Some things we learned: Ellen Barkin said that if you’re a friend of George Cloooney — and she is one — four or five or six times a year he calls you up and invites you over to see Sidney Lumet’s "Network." "He says it’s a perfect movie."

And: Oscar-nominee Patricia Clarkson ("Pieces of April") is joining the cast of Martin Scorsese’s "Shutter Island" starring Leonardo DiCaprio, Mark Ruffalo, Ben Kingsley and Michelle Williams. Clarkson has two films at this month’s Sundance Film Festival and at least three more in the can.

Clarkson is doing the rounds supporting best pal Amy Ryan, who won Best Supporting Actress Sunday night for "Gone Baby Gone." Ryan is one of many nominees skipping the Golden Globes next week.
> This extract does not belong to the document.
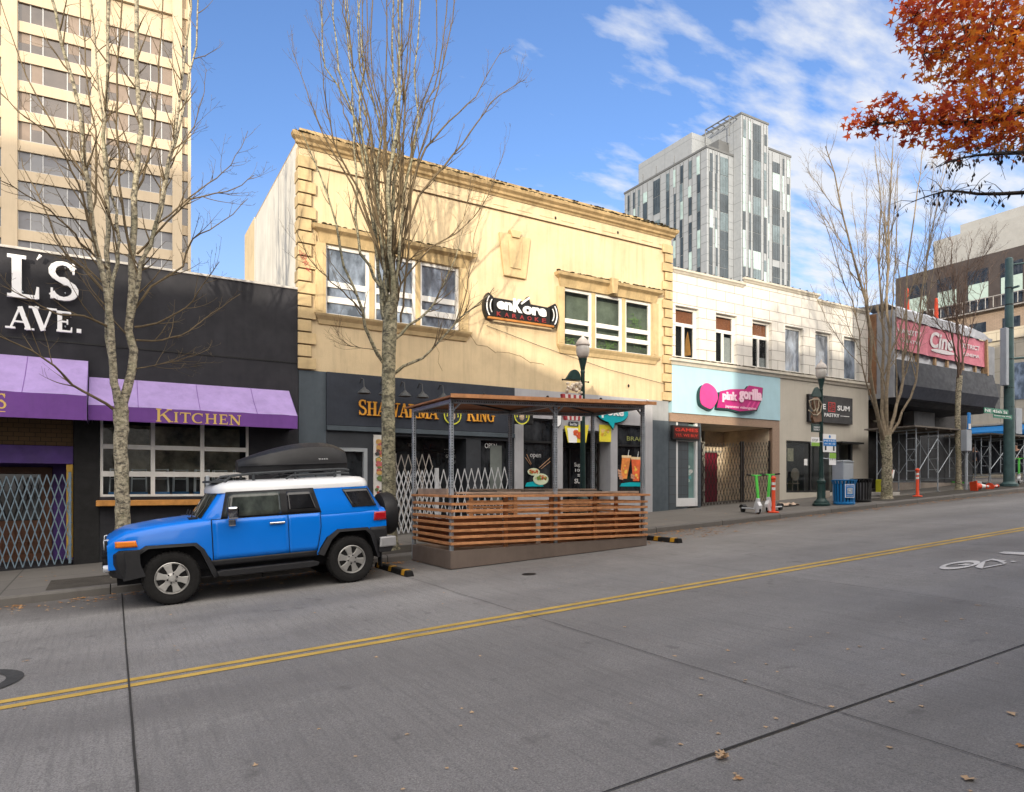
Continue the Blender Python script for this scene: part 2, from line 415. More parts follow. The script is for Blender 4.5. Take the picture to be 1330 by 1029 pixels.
SC.cycles.sample_clamp_indirect = 4

# ------------------------------------------------------------------ shared materials
m_frame = mat('white_paint', (0.72, 0.71, 0.68), 0.5, 0.12, grime=0.3)
m_black = mat('black_metal', (0.012, 0.012, 0.013), 0.45, 0.3)
m_galv = mat('galvanised_steel', (0.42, 0.46, 0.50), 0.42, 0.3, 8, metal=0.6)
m_glass = glass_mat('shop_glass', see=0.78)
m_glassd = glass_mat('dark_glass', (0.016, 0.018, 0.021), 0.0, 0.03)
m_glassb = glass_mat('blue_glass', (0.17, 0.205, 0.26), 0.12, 0.06)
m_dark = mat('dark_interior', (0.012, 0.011, 0.011), 0.9, 0.3)
m_white = mat('white_letter', (0.8, 0.8, 0.8), 0.5, 0.05)
m_gold = mat('gold_letter', (0.62, 0.42, 0.12), 0.45, 0.15)
m_lampgreen = mat('dark_green_paint', (0.018, 0.045, 0.042), 0.4, 0.3, 10)

# ------------------------------------------------------------------ road, walk, kerb
def road_mat():
    m, nt, b, co = new_mat('road_concrete')
    base = _mix(nt, _ramp(nt, _noise(nt, co, 0.35, 6, 0.6), 0.3, 0.7), (0.215, 0.205, 0.198), (0.335, 0.322, 0.312))
    base = _mix(nt, _ramp(nt, _noise(nt, co, 0.16, 4, 0.6, (0.3, 1.6, 1)), 0.45, 0.7, 0, 0.6), base, (0.128, 0.125, 0.127))     # tyre tracks
    base = _mix(nt, _ramp(nt, _noise(nt, co, 1.3, 6, 0.7, (0.25, 1.1, 1)), 0.56, 0.74, 0, 0.55), base, (0.36, 0.35, 0.335))       # pale scuffs
    base = _mix(nt, _ramp(nt, _noise(nt, co, 75, 3, 0.8), 0.42, 0.62, 0, 0.72), base, (0.065, 0.063, 0.062))                      # aggregate
    base = _mix(nt, _ramp(nt, _noise(nt, co, 110, 2, 0.8), 0.60, 0.70, 0, 0.75), base, (0.50, 0.47, 0.43))
    base = _mix(nt, _ramp(nt, _noise(nt, co, 1.0, 3, 0.6, (26, 1.2, 1)), 0.48, 0.70, 0, 0.34), base, (0.085, 0.083, 0.083))   # brushed lines across the lane
    base = _mix(nt, _ramp(nt, _noise(nt, co, 3.3, 3, 0.5), 0.66, 0.74, 0, 0.6), base, (0.085, 0.08, 0.078))   # oil drips
    base = _mix(nt, _ramp(nt, _noise(nt, co, 0.55, 8, 0.75), 0.55, 0.68, 0, 0.35), base, (0.13, 0.122, 0.118))
    sp = nt.nodes.new('ShaderNodeSeparateXYZ'); nt.links.new(co, sp.inputs[0])
    # slab to slab tone, darker wheel lanes
    fx = _math(nt, 'FLOOR', _math(nt, 'DIVIDE', _math(nt, 'SUBTRACT', sp.outputs[0], 0.12), 4.25)); fy = _math(nt, 'FLOOR', _math(nt, 'DIVIDE', _math(nt, 'SUBTRACT', sp.outputs[1], 2.9), 4.1))
    cc = nt.nodes.new('ShaderNodeCombineXYZ'); nt.links.new(fx, cc.inputs[0]); nt.links.new(fy, cc.inputs[1])
    wn = nt.nodes.new('ShaderNodeTexWhiteNoise'); wn.noise_dimensions = '2D'; nt.links.new(cc.outputs[0], wn.inputs['Vector'])
    base = _mix(nt, _ramp(nt, wn.outputs['Value'], 0, 1, 0, 0.24), base, (0.085, 0.081, 0.078))
    lane = _math(nt, 'COSINE', _math(nt, 'MULTIPLY', _math(nt, 'SUBTRACT', sp.outputs[1], 4.3), 2 * pi / 1.85))
    lane = _math(nt, 'MULTIPLY', _ramp(nt, lane, -0.2, 1.0, 0, 0.34), _ramp(nt, _noise(nt, co, 0.8, 5, 0.6, (0.2, 1, 1)), 0.35, 0.65))
    base = _mix(nt, lane, base, (0.09, 0.085, 0.083))
    gut = _math(nt, 'MULTIPLY', _ramp(nt, sp.outputs[1], 11.6, 12.9), _ramp(nt, _noise(nt, co, 1.5, 5), 0.25, 0.6, 0.2, 0.8))
    base = _mix(nt, gut, base, (0.06, 0.052, 0.045))
    base = _mix(nt, _ramp(nt, sp.outputs[1], 2.9, 2.5, 0, 0.25), base, (0.07, 0.066, 0.06))
    nt.links.new(base, b.inputs['Base Color']); b.inputs['Roughness'].default_value = 0.72
    nt.links.new(_ramp(nt, _noise(nt, co, 0.5, 5), 0.3, 0.7, 0.55, 0.85), b.inputs['Roughness'])
    bp = nt.nodes.new('ShaderNodeBump'); bp.inputs['Strength'].default_value = 0.35; bp.inputs['Distance'].default_value = 0.01
    nt.links.new(_noise(nt, co, 120, 3), bp.inputs['Height']); nt.links.new(bp.outputs[0], b.inputs['Normal'])
    return m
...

She’s off to Spain Monday to shoot Paul Greengrass’ "Imperial Life in the Emerald City" with Matt Damon.

Amy, an "overnight success" at 37, told me she loved getting the New York Film Critics Award. "It’s a hometown thing," she said. Her real last name, by the way, is a Polish one "that’s long and has no vowels." She took her mom’s maiden name to make it easier professionally.

And another thing: Daniel Day-Lewis, who was positively giddy at the prospect of being introduced by Oscar-winner film editor Schoonmaker, won’t say if he stayed in character while shooting "There Will Be Blood."

"I’m not saying," he said. "It’s up to you people to figure it out."

A big deal was made of his acting habits when he was nominated for "Gangs of New York" several years ago. What’s he doing next? "My wife [Rebecca Miller] is shooting a movie in Connecticut this spring. She’s going to need me around for domestic duty." The couple has three young sons.

Miller’s movie, by the way, is called "The Private Lives of Pippa Lee." It stars no less than Julianne Moore, Robin Wright Penn and Winona Ryder.

And one last thing: Contrary to tabloid reports over the holidays, Penelope Cruz is not pregnant. And Javier Bardem is not about to be a father.

"Do I look like a father?" he laughed at Sunday night’s dinner.